Mercoledì, I Settimana del Tempo ordinario
Eb 2,14-18 Sal 104 Mc 1,29-39
Secondo la legge ebraica, i sacerdoti non potevano avere contatto con la carne, con il sangue, con i defunti: impurità che loro, mediatori tra Dio e gli uomini, non potevano contrarre. Nella parabola del buon samaritano sappiamo infatti che il sacerdote e il levita passano oltre e non toccano l’uomo ferito. La lettera agli Ebrei ci dice oggi che Gesù è sacerdote, ma in modo del tutto nuovo. Quante volte noi, per distinguerci, prendiamo le distanze dagli altri, cerchiamo di non “confonderci” con ciò che ci sembra misero, banale, forse nell’illusione (o presunzione) di essere migliori. Gesù viene nel mondo e si “immerge” totalmente nella sostanza della nostra vita. Non solo non disdegna di “toccare” la nostra carne, le nostre ferite, la nostra morte. Ma le prende su di sé e le vive pienamente, fino in fondo. Sa che solo così, solidale con la nostra umanità, messo alla prova e soffrendo personalmente, sarà in grado di venirci in aiuto.

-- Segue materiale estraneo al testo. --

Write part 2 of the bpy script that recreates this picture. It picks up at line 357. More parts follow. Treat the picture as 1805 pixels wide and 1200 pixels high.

Ecco il tuo desiderio, Signore: venirci in aiuto. Guarisci, ti preghiamo, la febbre della nostra superbia, facci rialzare, prendici per mano. Perché anche noi possiamo venire in aiuto a chi ha bisogno, mettendoci non al di sopra, ma accanto, per camminare insieme, e al di sotto, per servire.
Dalla Lettera ai Fedeli [FF 199]
Non dobbiamo essere sapienti e prudenti secondo la carne, ma piuttosto dobbiamo essere semplici, umili e puri. Teniamo i nostri corpi in umiliazione e dispregio, perché noi, per colpa nostra, siamo miseri, fetidi e vermi, come dice il Signore per bocca del profeta: “ Io sono un verme e non un uomo, l’obbrobrio degli uomini e scherno del popolo“. Mai dobbiamo desiderare di essere sopra gli altri, ma anzi dobbiamo essere servi e soggetti ad ogni umana creatura per amore di Dio.